Mesmo assim, vão aparecendo aqui e ali histórias que deixariam Lafargue satisfeito. Numa delas, a Netflix, empresa americana do ramo de aluguel de DVDs e vídeos que fez da Blockbuster sucata, aboliu o controle de férias. “Esse tipo de coisa é da era industrial”, justificou a direção da companhia.
A Netflix afirma estar em busca de alto desempenho, e não de “funcionários acorrentados às mesas de trabalho”. Lá, o empregado sai de férias quando quiser e pelo tempo que desejar — desde que cumpra com excelência suas tarefas.
No mundo das coisas concretas, isso significa que hoje cada funcionário da Netflix tira cerca de 25 dias de férias por ano, o dobro da média americana. A Netflix tem sido presença frequente nas listas das melhores empresas para trabalhar nos Estados Unidos.
NOVA ZELÂNDIA
Alguns países parecem estar mais próximos da utopia lafarguiana do que outros. Um estudo mostrou que apenas 6% das empresas da Nova Zelândia esperam que seus empregados estejam disponíveis nas férias. Em países asiáticos, como Singapura, esse número sobe para 90%. É mais ou menos este o patamar da Coreia, mas medidas fortes estão sendo tomadas para mudar isso.
Um dos principais bancos locais, o Shinhan, decidiu bloquear o acesso dos empregados em férias ao sistema corporativo de computação.
“Se o funcionário tentar acessar nosso sistema quando estiver de folga, não vai conseguir”, diz Kim O-hyun, executivo do Shinhan em Seul.

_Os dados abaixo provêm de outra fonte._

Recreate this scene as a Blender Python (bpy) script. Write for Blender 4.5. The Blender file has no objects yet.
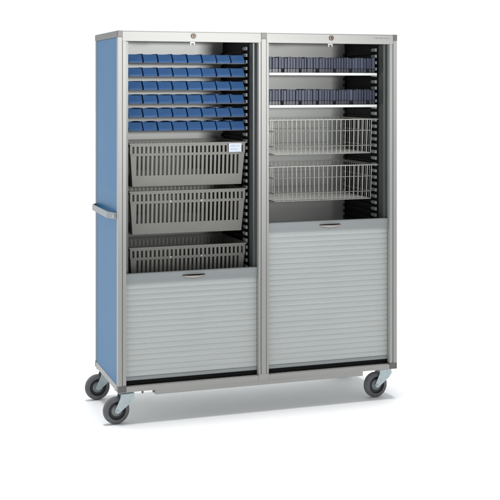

Mudar a cultura de devoção ao trabalho tão arraigada entre os coreanos é tarefa de proporções épicas, sobretudo na velha geração que tirou o país da miséria no pós-guerra à base de suor, suor e ainda suor.
Veja, por exemplo, o caso do presidente do Banco Central da Coreia, Kim Choong-soo, de 63 anos. Num jantar oferecido à imprensa para comemorar seu primeiro ano no Banco Central, Kim disse o seguinte: “Não vale a pena sequer conversar com alguém que não tenha passado pela experiência de varar pelo menos três noites seguidas para conseguir alguma coisa. Não entendo as pessoas que não trabalham duro. Nunca vi ninguém morrer de trabalhar. Você morre porque bebe muito, ou fuma demais, e não por excesso de trabalho”.
As maiores esperanças de mudança, compreensivelmente, estão depositadas nos jovens, também eles pressionados por uma carga excessiva nas escolas e universidades. Têm causado indignação os repetidos casos de suicídio entre estudantes, e os jovens buscam hoje uma vida melhor.
“A velha guarda, que esteve por trás do boom econômico da Coreia, simplesmente é viciada em trabalhar o tempo todo”, diz Yang Yoon, professor de psicologia da universidade coreana Ewha Womans.
A tecnologia, evidentemente, tem papel decisivo no acúmulo de horas trabalhadas. Aparelhos como o iPhone e o iPad podem deixar as pessoas conectadas ao escritório em regime de 24 por 7. Caso você se vicie nos gadgets, são enormes as chances de que sua carga seja exponencialmente elevada.
“WORKLIDAY”
Num artigo recente, a jornalista Lucy Kellaway, do jornal inglês Financial Times, se confessou adepta do que ela chamou de “worliday”, uma mistura de work com holiday. Isso significa trabalho e férias simultaneamente. “Traférias”, ou coisa parecida, caso queiramos verter para o português.
Ela descreveu assim um dia típico de suas férias de verão inglês: “Eu acordava, mandava alguns e-mails e depois dava uma caminhada à beira-mar. Mais tarde, escrevia um artigo sentada debaixo de uma janela com vista para um riacho”.
Lucy, convém notar, estaria impedida de gozar seu “worliday” se trabalhasse para o banco coreano Shinhan. Seu caso — em que virtualmente todo executivo moderno pode se enxergar — mostra quanto é complicado, na era digital, separar folga de trabalho para, assim, reduzir as jornadas.
Frequentemente, como acontece com Lucy, a iniciativa de misturar as coisas parte do empregado, e não da empresa. Se a pessoa não se controla, pode acrescentar um novo número ao regime de trabalho de 24 por 7: o 365. O pensamento convencional — tão bem captado no passado por Lafargue — afirma que as empresas ficariam felizes com isso.
Mas olhe mais uma vez para a Coreia. A luta, ali, para mudar a cultura de sobretrabalho é sugestiva. Se se espalharem por outras partes suspeitas de que a inovação sofre com horas ilimitadas no escritório, as companhias mundo afora talvez tenham de imitar gestos como o do Shinhan.
Nesse quadro, os empregados ouviriam de seus empregadores uma frase que poderia sair dos lábios radicais de Paul Lafargue: “Trabalhem menos”.